▶ _EXERCISE INSTRUCTIONS_: Retype exactly the lines from the first one through the line with "return EYE + (632.0 - py) / 1880.0 * D", including both ends; skip any pictures.

--- begin ENTRIES SHOWN ---

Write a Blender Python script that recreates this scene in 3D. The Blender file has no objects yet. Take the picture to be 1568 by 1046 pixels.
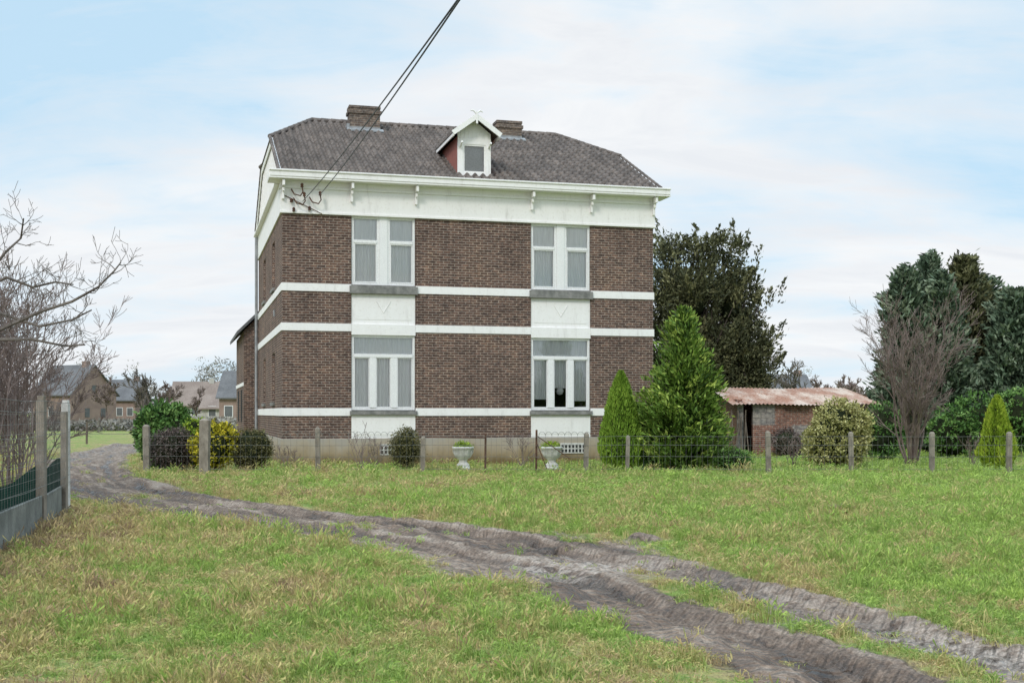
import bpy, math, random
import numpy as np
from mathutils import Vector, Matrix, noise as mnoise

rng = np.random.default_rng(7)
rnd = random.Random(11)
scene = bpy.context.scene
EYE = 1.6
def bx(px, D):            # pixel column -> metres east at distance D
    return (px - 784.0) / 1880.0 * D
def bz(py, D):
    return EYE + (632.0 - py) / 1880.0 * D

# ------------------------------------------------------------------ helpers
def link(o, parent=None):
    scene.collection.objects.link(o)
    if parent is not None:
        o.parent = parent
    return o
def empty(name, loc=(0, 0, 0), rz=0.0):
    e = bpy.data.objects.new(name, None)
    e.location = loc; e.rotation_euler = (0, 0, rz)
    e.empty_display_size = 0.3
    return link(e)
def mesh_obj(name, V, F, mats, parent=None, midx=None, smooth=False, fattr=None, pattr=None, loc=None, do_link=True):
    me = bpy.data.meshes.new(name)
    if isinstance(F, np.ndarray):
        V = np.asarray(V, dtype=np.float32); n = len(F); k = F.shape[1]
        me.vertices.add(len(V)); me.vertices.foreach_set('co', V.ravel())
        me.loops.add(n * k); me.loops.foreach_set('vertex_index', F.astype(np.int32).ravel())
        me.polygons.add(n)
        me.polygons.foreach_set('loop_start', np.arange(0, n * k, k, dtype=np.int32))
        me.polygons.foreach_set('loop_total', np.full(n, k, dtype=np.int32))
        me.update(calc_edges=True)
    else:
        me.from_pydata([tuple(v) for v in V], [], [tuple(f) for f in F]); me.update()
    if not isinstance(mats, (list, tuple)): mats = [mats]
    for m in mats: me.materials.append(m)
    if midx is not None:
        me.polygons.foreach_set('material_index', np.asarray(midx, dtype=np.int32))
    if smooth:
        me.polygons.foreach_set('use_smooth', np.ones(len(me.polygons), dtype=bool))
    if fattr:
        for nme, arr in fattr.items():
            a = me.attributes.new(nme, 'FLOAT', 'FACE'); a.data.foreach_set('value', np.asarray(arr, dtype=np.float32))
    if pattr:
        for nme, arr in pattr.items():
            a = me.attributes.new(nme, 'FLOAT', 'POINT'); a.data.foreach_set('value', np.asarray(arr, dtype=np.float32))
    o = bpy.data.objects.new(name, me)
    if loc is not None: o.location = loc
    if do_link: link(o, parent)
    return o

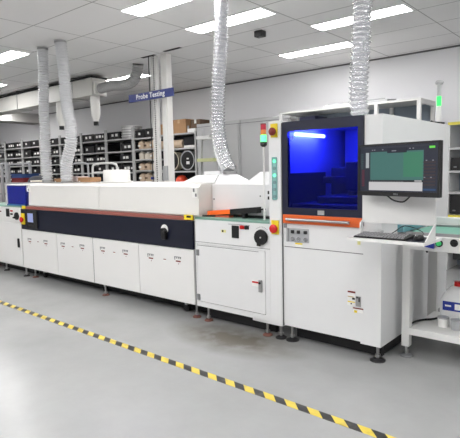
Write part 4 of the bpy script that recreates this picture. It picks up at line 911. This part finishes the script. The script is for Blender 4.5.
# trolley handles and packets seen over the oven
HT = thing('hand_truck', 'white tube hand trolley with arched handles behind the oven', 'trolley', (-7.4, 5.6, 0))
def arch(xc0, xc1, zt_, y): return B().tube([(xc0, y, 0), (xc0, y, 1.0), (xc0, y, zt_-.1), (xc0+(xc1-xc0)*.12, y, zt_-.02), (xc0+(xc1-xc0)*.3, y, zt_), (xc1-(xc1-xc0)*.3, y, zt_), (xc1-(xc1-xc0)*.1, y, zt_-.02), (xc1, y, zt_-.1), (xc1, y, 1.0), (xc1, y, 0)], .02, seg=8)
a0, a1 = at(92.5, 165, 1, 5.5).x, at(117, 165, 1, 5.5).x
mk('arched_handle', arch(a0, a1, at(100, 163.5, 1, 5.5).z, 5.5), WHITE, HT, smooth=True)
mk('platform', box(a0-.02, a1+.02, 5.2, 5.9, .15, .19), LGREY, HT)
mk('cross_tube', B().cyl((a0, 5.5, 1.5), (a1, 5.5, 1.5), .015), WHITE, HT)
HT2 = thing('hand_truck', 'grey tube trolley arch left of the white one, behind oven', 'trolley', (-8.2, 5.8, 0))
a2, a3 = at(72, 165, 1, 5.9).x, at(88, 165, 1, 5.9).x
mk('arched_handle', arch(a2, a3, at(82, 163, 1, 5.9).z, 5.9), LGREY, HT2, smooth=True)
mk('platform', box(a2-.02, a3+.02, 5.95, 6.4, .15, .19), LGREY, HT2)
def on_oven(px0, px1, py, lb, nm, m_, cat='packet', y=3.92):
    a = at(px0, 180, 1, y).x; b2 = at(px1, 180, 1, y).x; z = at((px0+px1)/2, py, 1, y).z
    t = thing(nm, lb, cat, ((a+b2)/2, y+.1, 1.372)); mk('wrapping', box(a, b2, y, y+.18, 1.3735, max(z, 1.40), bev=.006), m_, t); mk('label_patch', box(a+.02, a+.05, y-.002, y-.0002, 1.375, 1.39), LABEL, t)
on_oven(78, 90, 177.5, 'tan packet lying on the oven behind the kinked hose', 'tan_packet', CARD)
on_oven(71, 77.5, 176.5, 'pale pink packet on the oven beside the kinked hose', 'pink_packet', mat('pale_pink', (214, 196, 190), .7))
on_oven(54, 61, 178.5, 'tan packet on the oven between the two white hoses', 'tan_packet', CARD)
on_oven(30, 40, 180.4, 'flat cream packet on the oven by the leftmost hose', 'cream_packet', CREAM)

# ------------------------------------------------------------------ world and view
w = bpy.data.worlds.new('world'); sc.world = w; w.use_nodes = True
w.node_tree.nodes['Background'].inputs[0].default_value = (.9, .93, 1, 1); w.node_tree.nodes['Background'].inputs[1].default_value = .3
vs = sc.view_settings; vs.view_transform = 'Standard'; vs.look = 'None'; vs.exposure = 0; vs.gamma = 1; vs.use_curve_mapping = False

--- end ENTRIES SHOWN ---

▶ _SOLUTION_:
Write a Blender Python script that recreates this scene in 3D. The Blender file has no objects yet. Take the picture to be 1568 by 1046 pixels.
import bpy, math, random
import numpy as np
from mathutils import Vector, Matrix, noise as mnoise

rng = np.random.default_rng(7)
rnd = random.Random(11)
scene = bpy.context.scene
EYE = 1.6
def bx(px, D):            # pixel column -> metres east at distance D
    return (px - 784.0) / 1880.0 * D
def bz(py, D):
    return EYE + (632.0 - py) / 1880.0 * D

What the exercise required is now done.